From Our Special Correspondent
GUWAHATI: Various organisations of Assam, have expressed concern over the Centre’s reported move to disinvest Bharat Petroleum Corporation Limited (BPCL), which is the major shareholder in Numaligarh Refinery Limited (NRL) with 61.65 per cent stake.
Forum Against Citizenship Act Amendment Bill (FACAAB), a group comprising senior intellectuals and leading citizens, has termed the Centre’s reported move to privatise Numaligarh Refinery Limited (NRL) a “conspiracy” and demanded that such a plan should be aborted immediately.
“NRL is the outcome of the six-year-long Assam Agitation with sentiments of the Assamese people attached to the refinery.

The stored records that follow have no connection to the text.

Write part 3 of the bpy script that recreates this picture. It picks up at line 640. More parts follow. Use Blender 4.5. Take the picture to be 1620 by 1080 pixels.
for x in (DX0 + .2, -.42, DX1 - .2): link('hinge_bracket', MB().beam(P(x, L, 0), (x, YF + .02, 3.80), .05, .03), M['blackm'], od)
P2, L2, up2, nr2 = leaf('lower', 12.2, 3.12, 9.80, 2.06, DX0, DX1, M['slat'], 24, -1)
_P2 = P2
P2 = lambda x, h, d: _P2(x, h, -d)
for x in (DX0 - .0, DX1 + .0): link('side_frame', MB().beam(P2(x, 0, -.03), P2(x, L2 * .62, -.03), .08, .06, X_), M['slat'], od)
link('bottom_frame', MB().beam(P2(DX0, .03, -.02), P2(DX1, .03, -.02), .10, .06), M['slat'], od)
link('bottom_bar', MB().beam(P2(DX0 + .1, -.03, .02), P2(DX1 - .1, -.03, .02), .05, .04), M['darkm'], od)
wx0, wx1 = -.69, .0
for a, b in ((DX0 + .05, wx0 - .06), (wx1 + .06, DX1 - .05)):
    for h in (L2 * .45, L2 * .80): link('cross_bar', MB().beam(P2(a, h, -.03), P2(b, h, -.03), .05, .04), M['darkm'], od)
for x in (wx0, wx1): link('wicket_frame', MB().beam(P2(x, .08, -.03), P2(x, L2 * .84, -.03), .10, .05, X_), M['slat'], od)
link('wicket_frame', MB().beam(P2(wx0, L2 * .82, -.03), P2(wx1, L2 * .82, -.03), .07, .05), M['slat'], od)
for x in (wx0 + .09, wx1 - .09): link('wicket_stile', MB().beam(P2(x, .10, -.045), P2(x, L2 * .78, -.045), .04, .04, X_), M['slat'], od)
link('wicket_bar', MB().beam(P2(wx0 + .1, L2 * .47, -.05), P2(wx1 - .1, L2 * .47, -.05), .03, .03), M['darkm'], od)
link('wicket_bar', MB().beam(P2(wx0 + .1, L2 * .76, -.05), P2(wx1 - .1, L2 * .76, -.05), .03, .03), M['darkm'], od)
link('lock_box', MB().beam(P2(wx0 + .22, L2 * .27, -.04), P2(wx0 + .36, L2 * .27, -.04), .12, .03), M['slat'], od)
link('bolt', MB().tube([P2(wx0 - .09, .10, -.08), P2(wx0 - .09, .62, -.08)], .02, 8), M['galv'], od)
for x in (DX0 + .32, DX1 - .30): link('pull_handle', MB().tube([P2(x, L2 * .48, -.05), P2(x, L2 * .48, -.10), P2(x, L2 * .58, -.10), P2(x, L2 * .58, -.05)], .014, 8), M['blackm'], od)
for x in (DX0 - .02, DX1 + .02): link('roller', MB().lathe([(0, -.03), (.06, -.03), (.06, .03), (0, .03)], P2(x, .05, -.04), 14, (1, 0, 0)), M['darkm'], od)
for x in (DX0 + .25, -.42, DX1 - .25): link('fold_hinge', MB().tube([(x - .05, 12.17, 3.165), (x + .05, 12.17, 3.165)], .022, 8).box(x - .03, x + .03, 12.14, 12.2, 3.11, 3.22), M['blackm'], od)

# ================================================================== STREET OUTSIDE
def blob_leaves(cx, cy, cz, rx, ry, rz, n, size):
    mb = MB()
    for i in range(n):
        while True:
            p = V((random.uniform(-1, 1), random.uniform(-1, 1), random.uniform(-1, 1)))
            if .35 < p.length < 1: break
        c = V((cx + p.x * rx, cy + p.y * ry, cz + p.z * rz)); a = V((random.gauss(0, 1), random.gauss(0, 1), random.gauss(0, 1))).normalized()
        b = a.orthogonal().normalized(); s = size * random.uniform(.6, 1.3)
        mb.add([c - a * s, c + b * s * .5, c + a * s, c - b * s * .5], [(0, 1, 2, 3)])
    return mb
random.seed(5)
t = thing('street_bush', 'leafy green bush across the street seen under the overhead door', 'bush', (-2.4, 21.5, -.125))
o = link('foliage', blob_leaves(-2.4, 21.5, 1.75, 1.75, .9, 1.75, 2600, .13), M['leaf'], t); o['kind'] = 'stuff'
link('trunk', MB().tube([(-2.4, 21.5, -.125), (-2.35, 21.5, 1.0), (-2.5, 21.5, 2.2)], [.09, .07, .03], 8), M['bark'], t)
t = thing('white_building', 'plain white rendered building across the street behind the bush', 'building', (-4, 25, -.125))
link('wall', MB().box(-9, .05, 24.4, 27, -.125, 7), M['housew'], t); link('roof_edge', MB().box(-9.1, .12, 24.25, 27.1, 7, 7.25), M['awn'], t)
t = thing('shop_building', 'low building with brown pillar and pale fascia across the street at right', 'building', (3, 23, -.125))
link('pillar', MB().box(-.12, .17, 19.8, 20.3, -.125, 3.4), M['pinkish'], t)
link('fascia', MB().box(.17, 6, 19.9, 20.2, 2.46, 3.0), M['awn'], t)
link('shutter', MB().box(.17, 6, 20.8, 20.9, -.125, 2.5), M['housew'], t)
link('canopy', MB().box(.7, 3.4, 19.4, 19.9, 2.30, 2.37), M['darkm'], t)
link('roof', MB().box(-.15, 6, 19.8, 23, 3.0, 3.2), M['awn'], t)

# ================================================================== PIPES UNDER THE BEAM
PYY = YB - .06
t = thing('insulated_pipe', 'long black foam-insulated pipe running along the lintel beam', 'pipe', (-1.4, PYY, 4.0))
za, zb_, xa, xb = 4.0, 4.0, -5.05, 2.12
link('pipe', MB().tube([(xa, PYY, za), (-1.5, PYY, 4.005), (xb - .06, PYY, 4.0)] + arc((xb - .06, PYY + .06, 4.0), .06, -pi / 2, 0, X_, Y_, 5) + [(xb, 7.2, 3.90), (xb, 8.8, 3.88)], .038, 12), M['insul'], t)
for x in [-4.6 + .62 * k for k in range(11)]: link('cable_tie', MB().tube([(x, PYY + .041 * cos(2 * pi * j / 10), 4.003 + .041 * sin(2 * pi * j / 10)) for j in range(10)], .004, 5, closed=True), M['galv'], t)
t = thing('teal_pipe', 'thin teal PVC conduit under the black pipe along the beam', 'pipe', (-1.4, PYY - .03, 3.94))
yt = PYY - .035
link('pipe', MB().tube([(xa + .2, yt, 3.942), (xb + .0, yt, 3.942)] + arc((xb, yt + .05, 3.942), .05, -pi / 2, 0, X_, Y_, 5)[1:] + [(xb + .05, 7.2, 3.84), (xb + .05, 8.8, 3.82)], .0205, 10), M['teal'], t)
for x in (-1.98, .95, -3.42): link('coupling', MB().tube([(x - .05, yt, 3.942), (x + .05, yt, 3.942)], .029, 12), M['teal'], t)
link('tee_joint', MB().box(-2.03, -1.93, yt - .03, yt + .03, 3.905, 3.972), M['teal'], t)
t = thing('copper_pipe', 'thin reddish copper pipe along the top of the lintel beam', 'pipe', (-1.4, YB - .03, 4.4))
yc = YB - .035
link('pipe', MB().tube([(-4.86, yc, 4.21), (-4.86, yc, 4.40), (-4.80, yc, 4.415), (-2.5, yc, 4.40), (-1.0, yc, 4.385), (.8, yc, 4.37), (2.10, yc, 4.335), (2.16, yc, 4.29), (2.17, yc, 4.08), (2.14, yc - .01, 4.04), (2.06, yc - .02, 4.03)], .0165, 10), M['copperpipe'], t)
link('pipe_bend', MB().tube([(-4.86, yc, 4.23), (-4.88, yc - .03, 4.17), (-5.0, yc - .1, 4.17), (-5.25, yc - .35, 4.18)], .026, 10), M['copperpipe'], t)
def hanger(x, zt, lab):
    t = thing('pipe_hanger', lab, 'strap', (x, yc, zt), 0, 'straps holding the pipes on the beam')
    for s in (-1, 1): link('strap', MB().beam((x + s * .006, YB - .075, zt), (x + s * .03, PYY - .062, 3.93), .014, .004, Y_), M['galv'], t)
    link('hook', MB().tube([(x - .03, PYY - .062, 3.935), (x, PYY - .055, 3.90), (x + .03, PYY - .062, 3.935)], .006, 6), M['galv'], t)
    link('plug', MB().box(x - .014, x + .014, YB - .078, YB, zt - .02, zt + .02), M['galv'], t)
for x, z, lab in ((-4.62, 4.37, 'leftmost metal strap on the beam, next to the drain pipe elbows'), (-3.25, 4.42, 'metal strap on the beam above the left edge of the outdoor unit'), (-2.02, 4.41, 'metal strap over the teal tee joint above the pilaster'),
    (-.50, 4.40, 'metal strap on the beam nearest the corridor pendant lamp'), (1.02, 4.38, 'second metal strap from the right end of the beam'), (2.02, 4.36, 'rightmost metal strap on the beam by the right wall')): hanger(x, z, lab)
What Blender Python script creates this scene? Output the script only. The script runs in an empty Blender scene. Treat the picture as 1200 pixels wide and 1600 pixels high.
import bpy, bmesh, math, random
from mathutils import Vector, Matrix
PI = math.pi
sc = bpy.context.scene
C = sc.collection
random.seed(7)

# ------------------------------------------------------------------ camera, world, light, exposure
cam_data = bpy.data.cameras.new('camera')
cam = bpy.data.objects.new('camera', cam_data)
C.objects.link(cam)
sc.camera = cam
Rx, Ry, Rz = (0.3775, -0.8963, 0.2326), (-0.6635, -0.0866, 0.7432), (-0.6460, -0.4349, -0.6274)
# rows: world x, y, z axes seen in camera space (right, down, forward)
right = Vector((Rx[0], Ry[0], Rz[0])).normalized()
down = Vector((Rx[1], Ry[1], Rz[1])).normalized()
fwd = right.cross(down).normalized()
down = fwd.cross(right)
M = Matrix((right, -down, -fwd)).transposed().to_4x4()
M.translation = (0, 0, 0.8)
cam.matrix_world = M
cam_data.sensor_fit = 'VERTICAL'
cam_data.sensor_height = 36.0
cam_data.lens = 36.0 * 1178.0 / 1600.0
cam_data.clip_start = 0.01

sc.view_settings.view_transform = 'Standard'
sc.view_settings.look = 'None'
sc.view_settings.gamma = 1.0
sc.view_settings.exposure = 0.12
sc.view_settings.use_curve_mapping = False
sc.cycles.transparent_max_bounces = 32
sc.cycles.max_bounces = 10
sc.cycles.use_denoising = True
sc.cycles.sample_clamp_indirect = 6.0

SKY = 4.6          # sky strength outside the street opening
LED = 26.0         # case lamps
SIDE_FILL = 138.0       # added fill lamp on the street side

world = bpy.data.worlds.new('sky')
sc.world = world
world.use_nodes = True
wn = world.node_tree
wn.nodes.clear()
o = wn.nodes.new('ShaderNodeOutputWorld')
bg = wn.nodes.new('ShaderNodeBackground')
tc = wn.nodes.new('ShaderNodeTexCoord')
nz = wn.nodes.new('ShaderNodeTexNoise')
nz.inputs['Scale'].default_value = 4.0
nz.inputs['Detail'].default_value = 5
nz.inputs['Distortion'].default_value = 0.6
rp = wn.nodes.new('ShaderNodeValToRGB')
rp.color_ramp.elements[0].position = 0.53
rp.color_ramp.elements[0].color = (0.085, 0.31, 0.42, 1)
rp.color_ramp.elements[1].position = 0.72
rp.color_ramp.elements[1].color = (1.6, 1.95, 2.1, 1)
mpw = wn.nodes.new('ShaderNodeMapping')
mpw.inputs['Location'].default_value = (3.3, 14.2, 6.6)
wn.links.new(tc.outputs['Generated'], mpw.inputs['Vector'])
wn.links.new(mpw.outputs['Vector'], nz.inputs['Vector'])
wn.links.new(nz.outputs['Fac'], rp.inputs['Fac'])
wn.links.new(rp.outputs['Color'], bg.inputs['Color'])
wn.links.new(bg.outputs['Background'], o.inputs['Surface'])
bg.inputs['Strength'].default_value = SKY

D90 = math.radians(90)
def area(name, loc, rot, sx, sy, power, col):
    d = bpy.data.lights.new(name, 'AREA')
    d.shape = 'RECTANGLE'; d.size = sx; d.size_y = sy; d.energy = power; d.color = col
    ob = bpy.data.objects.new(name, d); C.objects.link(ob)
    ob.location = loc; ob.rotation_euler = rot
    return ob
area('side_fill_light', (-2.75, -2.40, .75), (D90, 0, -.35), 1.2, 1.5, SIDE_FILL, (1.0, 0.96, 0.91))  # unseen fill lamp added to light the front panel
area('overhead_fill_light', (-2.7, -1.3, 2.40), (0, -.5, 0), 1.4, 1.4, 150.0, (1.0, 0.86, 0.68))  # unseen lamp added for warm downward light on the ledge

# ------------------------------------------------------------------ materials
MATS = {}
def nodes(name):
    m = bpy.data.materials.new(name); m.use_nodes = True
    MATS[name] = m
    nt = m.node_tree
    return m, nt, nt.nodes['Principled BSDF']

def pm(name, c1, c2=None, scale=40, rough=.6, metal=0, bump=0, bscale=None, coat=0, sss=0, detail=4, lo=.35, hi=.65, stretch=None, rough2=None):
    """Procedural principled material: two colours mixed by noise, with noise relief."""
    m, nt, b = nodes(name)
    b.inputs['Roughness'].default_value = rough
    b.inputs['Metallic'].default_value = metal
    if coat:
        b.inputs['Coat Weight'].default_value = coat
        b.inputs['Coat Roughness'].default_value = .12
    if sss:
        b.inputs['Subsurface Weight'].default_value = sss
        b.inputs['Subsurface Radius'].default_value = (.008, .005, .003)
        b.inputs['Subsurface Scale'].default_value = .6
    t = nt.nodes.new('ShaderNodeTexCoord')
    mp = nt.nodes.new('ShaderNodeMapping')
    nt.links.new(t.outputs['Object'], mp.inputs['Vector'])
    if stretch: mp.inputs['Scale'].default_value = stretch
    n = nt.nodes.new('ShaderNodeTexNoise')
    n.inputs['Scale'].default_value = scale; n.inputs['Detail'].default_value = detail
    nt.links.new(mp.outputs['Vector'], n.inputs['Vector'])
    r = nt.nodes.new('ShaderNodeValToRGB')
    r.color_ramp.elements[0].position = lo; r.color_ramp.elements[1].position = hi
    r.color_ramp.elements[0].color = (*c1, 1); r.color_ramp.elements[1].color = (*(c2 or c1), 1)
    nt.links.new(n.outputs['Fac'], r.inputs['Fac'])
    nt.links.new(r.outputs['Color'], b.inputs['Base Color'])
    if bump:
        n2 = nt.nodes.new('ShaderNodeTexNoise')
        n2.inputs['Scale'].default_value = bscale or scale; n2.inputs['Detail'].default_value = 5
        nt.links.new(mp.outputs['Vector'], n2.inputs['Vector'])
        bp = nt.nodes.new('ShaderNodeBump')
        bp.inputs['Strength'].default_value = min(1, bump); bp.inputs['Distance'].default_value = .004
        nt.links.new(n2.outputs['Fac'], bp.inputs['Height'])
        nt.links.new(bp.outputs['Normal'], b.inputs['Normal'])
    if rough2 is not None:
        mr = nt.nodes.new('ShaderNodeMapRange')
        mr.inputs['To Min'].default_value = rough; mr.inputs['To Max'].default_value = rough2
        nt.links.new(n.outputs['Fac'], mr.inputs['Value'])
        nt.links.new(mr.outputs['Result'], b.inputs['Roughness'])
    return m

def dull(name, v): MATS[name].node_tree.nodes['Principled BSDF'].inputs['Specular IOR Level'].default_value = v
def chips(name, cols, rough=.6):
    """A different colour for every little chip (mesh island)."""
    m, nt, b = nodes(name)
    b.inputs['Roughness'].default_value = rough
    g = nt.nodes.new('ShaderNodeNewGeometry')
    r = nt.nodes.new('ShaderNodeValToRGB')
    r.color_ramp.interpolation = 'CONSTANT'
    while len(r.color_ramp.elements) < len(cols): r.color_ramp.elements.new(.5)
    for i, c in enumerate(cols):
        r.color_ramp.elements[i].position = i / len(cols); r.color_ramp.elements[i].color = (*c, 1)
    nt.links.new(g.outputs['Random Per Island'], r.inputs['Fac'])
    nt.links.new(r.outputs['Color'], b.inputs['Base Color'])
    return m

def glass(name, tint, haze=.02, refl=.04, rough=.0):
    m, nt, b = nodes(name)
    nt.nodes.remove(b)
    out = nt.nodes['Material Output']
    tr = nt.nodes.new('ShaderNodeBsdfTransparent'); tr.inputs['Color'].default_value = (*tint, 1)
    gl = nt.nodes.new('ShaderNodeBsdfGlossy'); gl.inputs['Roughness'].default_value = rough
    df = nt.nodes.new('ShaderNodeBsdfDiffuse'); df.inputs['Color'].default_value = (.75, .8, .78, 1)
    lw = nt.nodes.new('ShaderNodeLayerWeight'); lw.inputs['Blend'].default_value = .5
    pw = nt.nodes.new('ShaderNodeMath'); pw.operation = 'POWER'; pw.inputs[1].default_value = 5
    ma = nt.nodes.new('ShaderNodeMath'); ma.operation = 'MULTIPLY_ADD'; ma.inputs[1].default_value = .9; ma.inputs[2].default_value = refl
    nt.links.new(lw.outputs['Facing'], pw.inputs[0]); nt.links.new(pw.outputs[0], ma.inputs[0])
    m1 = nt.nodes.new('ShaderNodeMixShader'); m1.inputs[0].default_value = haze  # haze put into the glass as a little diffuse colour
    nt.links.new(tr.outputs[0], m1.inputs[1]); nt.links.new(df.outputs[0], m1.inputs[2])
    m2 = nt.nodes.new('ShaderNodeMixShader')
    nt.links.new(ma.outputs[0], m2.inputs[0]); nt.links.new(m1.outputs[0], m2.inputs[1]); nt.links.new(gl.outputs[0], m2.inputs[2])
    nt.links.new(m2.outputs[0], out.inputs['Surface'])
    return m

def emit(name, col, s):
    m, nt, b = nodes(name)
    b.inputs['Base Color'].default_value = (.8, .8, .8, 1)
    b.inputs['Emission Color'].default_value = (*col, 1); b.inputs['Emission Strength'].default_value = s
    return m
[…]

Even if the Centre has not announced plans to privatise NRL, it has already initiated the process to privatise BPCL, which has a 61.65 per cent stake in the Golaghat-based refinery,” FACAAB chairman, Hiren Gohain had told reporters here on Monday.
The Centre has 52 per cent share in BCPL. “Therefore, its privatisation will automatically lead to a similar fate for NRL,” Gohain said.
The forum urged the All Assam Students Union (AASU), a signatory of the Assam Accord inked in 1985, along with other organisations to launch a state-wide agitation against such a “conspiracy” to privatise NRL.
AASU chief advisor Samujjal Bhattacharjya, in a tweet on Sunday, also voiced concern over reports of disinvestment of BPCL and called for protecting the interests of NRL, which is an outcome of the Assam Agitation and Assam Accord.
FACAAB further said that NRL has never incurred any loss since it was commissioned in the year 2000. On the contrary, it said the refinery has earned profits to the tune of over Rs 2000 crore in the past three years itself and has contributed every year to the state exchequer.
Of late, the refinery has also announced several expansion plans and taken up three new projects in this regard, which would have augmented its annual profits.
There are over 1000 permanent and 2000 temporary employees apart from several hundred others indirectly involved with NRL.
“Currently, about 90 per cent of permanent/temporary employees apart from about 80 to 85 per cent officials and engineers are locals. Therefore, the jobs of these people are at stake while opportunities for several other job aspirants will diminish,” he said.